Geoffrey Wheatcroft

A ruthless ally

issue 13 December 2003

One of the paradoxes of our age is that the hereditary principle is in eclipse everywhere except the first great republican democracy. With all our faults, we love our house of peers no more, and there are no longer any political dynasties in England (unless you count Benn) or elsewhere in Europe. But the last American presidential election was contested between the son of a former president and the son of a former senator; while the most famous American president of what one of his vice- presidents called the century of the common man was a rich patrician who grew up as far as could be imagined from the proverbial log cabin.

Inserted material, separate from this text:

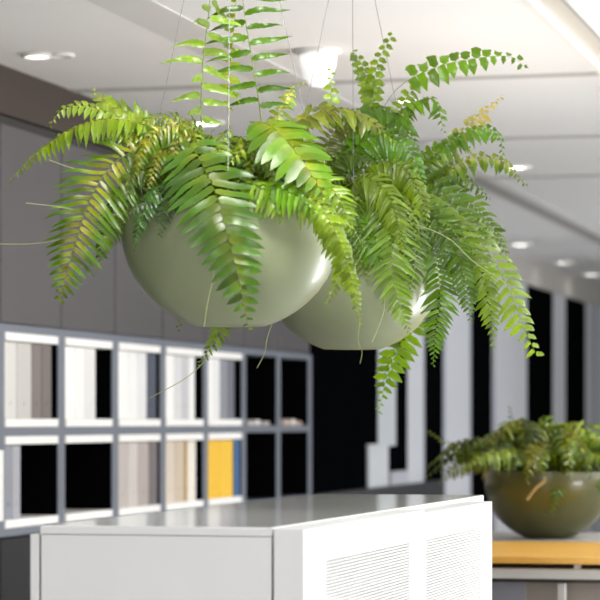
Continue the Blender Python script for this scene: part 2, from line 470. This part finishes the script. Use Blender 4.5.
# ------------------------------------------------------------------ ferns
def c3l(h): return Vector(srgb(h)[:3])
GREENS = [c3l('#55752a'), c3l('#668a32'), c3l('#7a9c3e'), c3l('#48692a'), c3l('#8bab4a')]
YEL = c3l('#c4b24c')
S_ROWS = (0, .10, .32, .58, .82, 1)
W_LANCE = (.62, 1.0, 1.0, .90, .58, .05)
W_TAPER = (.5, .95, 1.0, .74, .38, .02)
W_ROUND = (.35, .85, 1.0, .98, .62, .06)
STAT = [0]
def frond(parent, pts, width, pairs, N=None, sweep=.45, droop=.25, grav=.25, leafw=.78, su=.15, col=None, yellow=0., curl=0., wavy=.13,
          shape='lance', base=.12, prof=None, rnd=.12, stemr=.0016, skip=0., thread=None, bright=1.0, stemcol=None, fold=.35, asym=(1, 1), tipcol=None, el=.32, hi=False):
    """one fern frond: a thin stem with leaflets on both sides, one mesh"""
    rg = random
    n = pairs + 2
    cl, L = catmull(pts, n)
    if N is None: N = (-FW * .85 + UP * .45)
    N = N.normalized()
    col = col if col is not None else rg.choice(GREENS)
    V = []; Fc = []; C = []
    scol = stemcol if stemcol is not None else col * .75 + YEL * .12
    tube_geo(V, Fc, cl, stemr, stemr * .35, 4)
    C += [scol] * len(V)
    step = L / (n - 1)
    WS = {'lance': W_LANCE, 'taper': W_TAPER}.get(shape, W_ROUND)
    SR = S_ROWS
    if hi:
        SR = [k / 11 for k in range(12)]
        W2 = []
        for q in SR:
            for j in range(5):
                if S_ROWS[j] <= q <= S_ROWS[j + 1] + 1e-6:
                    W2.append(WS[j] + (WS[j + 1] - WS[j]) * (q - S_ROWS[j]) / (S_ROWS[j + 1] - S_ROWS[j])); break
        WS = W2
    for i in range(1, n):
        t = i / (n - 1)
        if t < base: continue
        p = cl[i]
        T = (cl[min(i + 1, n - 1)] - cl[i - 1]).normalized()
        S = N.cross(T)
        if S.length < .2: S = UP.cross(T) + RT * .3
        S = S.normalized(); U = T.cross(S).normalized()
        if U.dot(N) < 0: U = -U
        u = (t - base) / (1 - base)
        pr = prof(u) if prof else min(1, .45 + 2.6 * u) * max(.02, 1 - u ** 2.1) ** .85
        for sd in (-1, 1):
            if rg.random() < skip: continue
            ln = width * pr * (1 + rg.uniform(-rnd, rnd)) * asym[0 if sd < 0 else 1]
            ln = max(ln, step * .5)
            sw = sweep * .72 + su * u + rg.uniform(-rnd, rnd) * .6
            D = (S * sd * math.cos(sw) + T * math.sin(sw) + U * rg.uniform(-el, el)).normalized()
            A = (T - D * T.dot(D))
            A = (A.normalized() * sd + U * rg.uniform(-.25, .25) * 1.2 * (1 if rnd > .05 else .3)).normalized()
            NU = D.cross(A).normalized()
            if NU.dot(U) < 0: NU = -NU
            wd = min(step * leafw * .5, ln * .24) if shape != 'round' else min(step * leafw * .55, ln * .36)
            dr = droop * (1 + rg.uniform(-.4, .4)); cu = curl * rg.uniform(.2, 1.5)
            g = grav * (1 + rg.uniform(-.4, .4))
            b0 = len(V); jit = rg.uniform(.62, 1.22) * bright
            cc = col * (jit * .8)
            yl = .85 * yellow * rg.uniform(.3, 1.3)
            off = p + S * sd * stemr * .5 + T * (step * .22 * sd)
            ph = rg.uniform(0, 6)
            for j, s in enumerate(SR):
                # curl bends the tip down and back
                ca = cu * s * s * 2.0
                q = off + D * (ln * (s if not cu else (math.sin(ca) / max(ca, 1e-3) * s))) - U * (ln * (dr * s * s + (s * (1 - math.cos(ca)) / max(ca, 1e-3) if cu else 0))) - UP * (ln * g * s * s)
                q = q + U * (math.sin(ph + s * 7) * ln * wavy * .35)
                w = wd * WS[j] * (1 + wavy * (1 if j % 2 else -1) * (.4 if hi else .9))
                V.append(q + A * w + NU * (w * fold)); V.append(q - NU * 0); V.append(q - A * w + NU * (w * fold))
                f = max(0, 1 - s / .55)
                base_c = cc.lerp(YEL * jit, min(1, yl * f))
                if tipcol is not None: base_c = base_c.lerp(tipcol, .8 * max(0, (u - .35)) / .65)
                e = base_c * 1.08  # rim highlight put into the colour as lighter leaflet edges
                C += [e, base_c * .9, e]
            for j in range(len(SR) - 1):
                a = b0 + j * 3
                Fc.append((a, a + 1, a + 4, a + 3)); Fc.append((a + 1, a + 2, a + 5, a + 4))
    if thread:
        k0 = len(V); tp, _ = catmull([cl[-1]] + thread, 14)
        tube_geo(V, Fc, tp, .0009, .0006, 4)
        C += [c3l('#9aa46a')] * (len(V) - k0)
    me = bpy.data.meshes.new('frond'); me.from_pydata(V, [], Fc); me.update()
    ca = me.color_attributes.new('Col', 'FLOAT_COLOR', 'POINT')
    flat = []
    for c in C: flat += [c[0], c[1], c[2], 1]
    ca.data.foreach_set('color', flat)
    STAT[0] += len(V)
    return link('frond', me, LEAF, parent, True)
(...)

Among the old New York aristocracy, the Roosevelts stood high, not quite the longest-settled and not quite as rich as some newer families, but well-respected and self-confident in the year 1882, when Franklin Delano Roosevelt was born on their estate at Hyde Park overlooking the Hudson. ‘Delano’ (which later gave Mussolini much amusement: ‘of the anus’ in Italian) was originally de la Noye; FDR was prouder of that Huguenot ancestry than of the way the Delanos had made their recent pile in the opium trade. He received a conventional education at Groton and Harvard, where he didn’t do much work and wasn’t especially popular. By the time he became president, Roosevelt was reviled by the rich as a demagogic class traitor, and in this very detailed but always readable and often unlikely biography Conrad Black thinks there may have been an element of truth in this, or at least that he gained ‘some special gratification in running as a champion of the common man against caricatured groups of complacent and greedy inheritors’ (the fact that the biographer identifies so strongly with this tribune of the people against the greedy rich is what I mean by unlikely).